There is not, however, a definitive recognition for downtown Toronto or the U of T area. I have head a wide variety of indigenous peoples recognized, most commonly the Anishinaabe, Haudenosaunee, and Wendat peoples, but often others as well, and sometimes with one or more of those excluded.
For the divestment Community Response, we used the Ryerson University land acknowledgement.
Recently, Massey College and the School of Public Policy hosted the Walter Gordon Symposium on the theme of responding to Canada’s Truth and Reconciliation Commission. The program for the conference included a land acknowledgement which is probably as well-researched and historically justified as any that is available for this area:
I would like to acknowledge this sacred land on which the University of Toronto operates. It has been a site of human activity for 15,000 years. This land is the territory of the Huron-Wendat and Petun First Nations, the Seneca, and most recently, the Mississaugas of the Credit River. The territory was the subject of the Dish With One Spoon Wampum Belt Covenant, an agreement between the Iroquois Confederacy and Confederacy of the Ojibwe and allied nations to peaceably share and care for the resources around the Great Lakes.
Today, the meeting place of Toronto is still the home to many Indigenous people from across Turtle Island and we are grateful to have the opportunity to work in the community, on this territory.
This acknowledgement can be found on a U of T libraries page about the indigenous history of Toronto. It notes that it was: “Revised by the Elders Circle (Council of Aboriginal Initiatives) on November 6, 2014”.
For my PhD research, the challenge of identifying which indigenous peoples have traditionally occupied any piece of territory from Texas to Oklahoma, to Kansas, to Nebraska, to South Dakota, to North Dakota, to Montana, to Saskatchewan, to Alberta to British Columbia is considerable. So too, the challenge of identifying any indigenous governance bodies that regulate academic research, and what sort of approval process each requires.
Free speech at universities
The Economist recently printed an article about free speech on university campuses in the U.S..
In particular, they contrast thedemands.org which they say “lists speech-curbing demands from students at 72 institutions” and the Chicago Statement which argues that “[c]oncerns about civility and mutual respect can never be used as justification for closing off discussion of ideas, however offensive or disagreeable”.
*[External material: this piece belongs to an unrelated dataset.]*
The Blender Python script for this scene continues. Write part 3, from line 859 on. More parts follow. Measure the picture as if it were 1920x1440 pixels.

Generally speaking, I am extremely skeptical about curbs on the freedom of speech, even when they have plausible justifications. People don’t have a right not to be offended, and universities must provoke thinking in order to serve their purpose.
Operant conditioning
When I see people out walking dogs, I like reaching a hand out to the creatures and seeing their reactions. Usually the humans are happy about this and volunteer information about the dog’s name and breed. Occasionally, there are people who pointedly ignore me and yank hard on the leash to punish the dog for noticing me.
These people are bad animal trainers.
On the amazing AnimalWonders Montana YouTube channel, Jessi Knudson has done an amazing job of building relationships with a wide variety of animals. She is easily able to encourage a Brazilian prehensile-tailed porcupine to get into his crate for a veterinary appointment, and has taught a dog how to painlessly have its nails cut.
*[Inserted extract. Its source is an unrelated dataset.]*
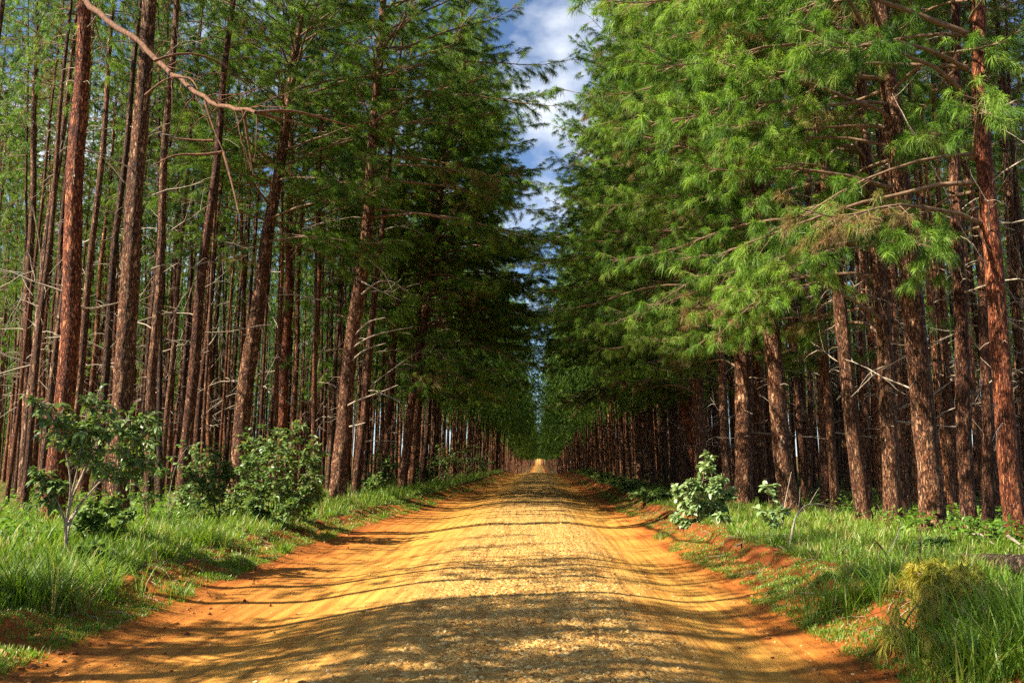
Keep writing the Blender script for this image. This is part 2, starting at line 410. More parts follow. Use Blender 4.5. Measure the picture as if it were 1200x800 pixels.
ground = link('ground', grid_mesh('ground', gx, gy, ground_h, [floor_mat()])); tag(ground, 'forest floor of brown needle litter and low green cover', 'ground', kind='structure')

# ------------------------------------------------------------------ pines
def trunk_mesh(name, seed, H, r0, sweep, bend, sides, rings, stubs, twig_range, ntwig):
    """tapered stem with a flared foot, rough plated outline, basal sweep and dead twigs below the crown"""
    r = np.random.default_rng(seed)
    z = np.concatenate([np.linspace(-0.35, 12, rings), np.linspace(12, H, max(8, rings // 4))[1:]])
    t = np.clip(z / H, 0, 1)
    cx = sweep * (1 - np.exp(-np.clip(z, 0, None) / 1.6)) - sweep * np.clip(z, 0, None) / H * 0.8 + bend * np.sin(t * math.pi * 1.3) + 0.04 * np.sin(z * 0.9 + seed)
    cy = 0.5 * bend * np.sin(t * math.pi * 2 + seed) + 0.03 * np.sin(z * 1.1 + seed * 2)
    rad = r0 * (1 - 0.82 * t ** 1.1) + r0 * 0.5 * np.exp(-np.clip(z + .1, 0, None) / 0.3)
    th = np.arange(sides) * 2 * math.pi / sides
    u = th / (2 * math.pi)
    U, Z = np.meshgrid(u, z)
    d = 0.10 * (vnoise(U * 9, Z * 1.6, seed, px=9) - .5) + 0.10 * (vnoise(U * 18, Z * 4.5, seed + 3, px=18) - .5) + 0.22 * (vnoise(U * 5, Z * 0.8, seed + 5, px=5) - .5) * np.exp(-np.clip(Z, 0, None) / 0.5)
    RR = rad[:, None] * (1 + d)
    V = np.stack([cx[:, None] + RR * np.cos(th), cy[:, None] + RR * np.sin(th), np.broadcast_to(z[:, None], RR.shape)], -1)
    n = len(z)
    i = np.arange(n - 1)[:, None]; k = np.arange(sides)[None]; k2 = (k + 1) % sides
    Q = np.stack([i * sides + k, i * sides + k2, (i + 1) * sides + k2, (i + 1) * sides + k], -1).reshape(-1, 4)
    mb = MB(); mb.add(V, Q=Q, mat=0)
    P = []; Rd = []
    for _ in range(ntwig):
        zz = r.uniform(*twig_range); a = r.uniform(0, 2 * math.pi)
        x0 = np.interp(zz, z, cx); y0 = np.interp(zz, z, cy); rr = np.interp(zz, z, rad)
        e = r.uniform(-0.2, 0.7); Lb = r.choice([r.uniform(0.25, 0.8), r.uniform(0.8, 2.3)], p=[.6, .4])
        dv = np.array([math.cos(a) * math.cos(e), math.sin(a) * math.cos(e), math.sin(e)])
        p = curve_pts([x0 + dv[0] * rr * .8, y0 + dv[1] * rr * .8, zz], dv, Lb, 6, r.uniform(-0.2, 0.5), 0.12, r)
        P.append(p); q = 0.007 + 0.006 * Lb; Rd.append(np.linspace(q, q * 0.3, 6))
        if Lb > 0.9:
            for _ in range(2):
                j = r.integers(2, 5); dv2 = norm(dv + r.normal(0, .7, 3))
                P.append(curve_pts(p[j], dv2, Lb * 0.4, 6, r.uniform(-.1, .4), 0.15, r)); Rd.append(np.linspace(q * 0.5, q * 0.2, 6))
    if P:
        v, qd = tubes(np.array(P), np.array(Rd), 4); mb.add(v, Q=qd, mat=1, tint=0.6)
    me = mb.mesh(name, [M_BARK, M_DEAD])
    return me, (z, cx, cy, rad)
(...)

She has a video about clicker training: a form of operant conditioning where the sound of a click is used to teach an animal about the precise behaviour which you are tying to encourage or discourage.
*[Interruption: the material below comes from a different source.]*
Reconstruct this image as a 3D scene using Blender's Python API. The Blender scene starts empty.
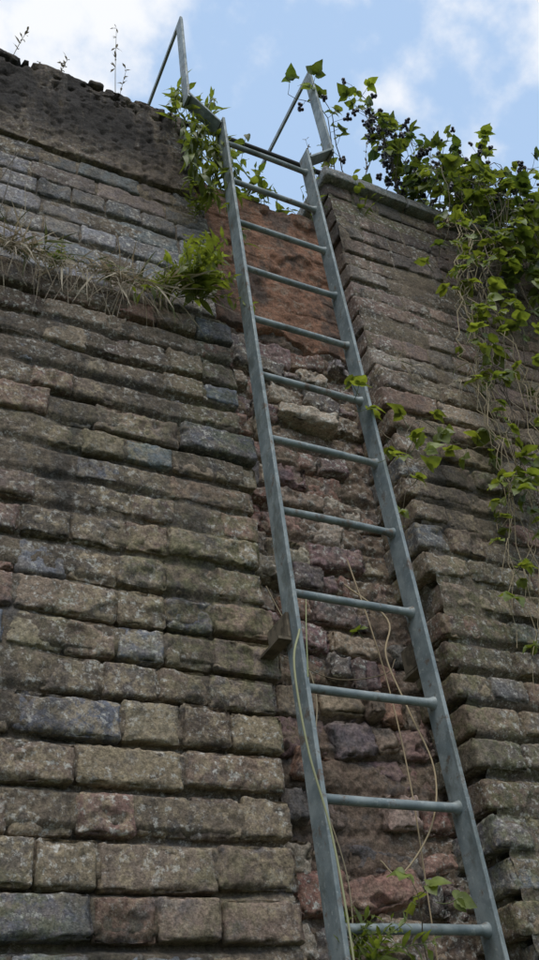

She has two videos specifically about operant conditioning: Law of Effect and Operant Conditioning.
Learning more about operant conditioning seems potentially helpful when it comes to motivating climate volunteers, working with photographic subjects, and teaching students. When things are a bit less hectic, I will need to make a preliminary foray into the literature.
This year’s teaching
This is going to be my busiest year yet on the teaching and (especially) the grading side. I am working as a teaching assistant for the same second year Canadian politics course which I taught last year. This time the professor has decided to structure the tutorials as debates on topics like whether to change Canada’s electoral system or lower the voting age. Compared with the standard approach of discussing the readings, this seems likely to produce more student engagement.
I also got a job as a TA for the first year graduate environmental decision-making course which is part of all the collaborative programs U of T offers in environmental studies. I am told it’s quite unusual to be a TA in a graduate level course. I will mostly be grading, but I will also be delivering a lecture next Friday on EU fishery access agreements in West Africa.
This should all be comparatively feasible since I am not taking any courses in the fall term, though my main focus has to be on putting together my dissertation proposal and getting it through the necessary departmental and ethical reviews.
Threats of gendered violence at U of T
Anonymous threats of violence against women and feminists at the University of Toronto have appeared online recently.
In response, the women’s caucus of CUPE 3902 organized a demonstration against gendered violence.
Attendance histogram
With a couple lost to the CUPE 3902 strike, I taught twelve sets of tutorials this year.
The histogram below shows how many students attended more than any particular number of tutorials:
Any thoughts on the distribution? It looks approximately unimodal and symmetrical, with the largest number of students having attended six to nine of the twelve tutorials. Students were free to attend any tutorial they wished, but these numbers include students who missed their normal tutorial and attended an alternative one.
This histogram shows active participation in tutorials:
Students who contributed to the conversation either spontaneously or when prompted, or who demonstrated knowledge of the readings, were coded as ‘active’.
If I could change anything for next year, it would be to do more to shrink those first two categories in the participation chart.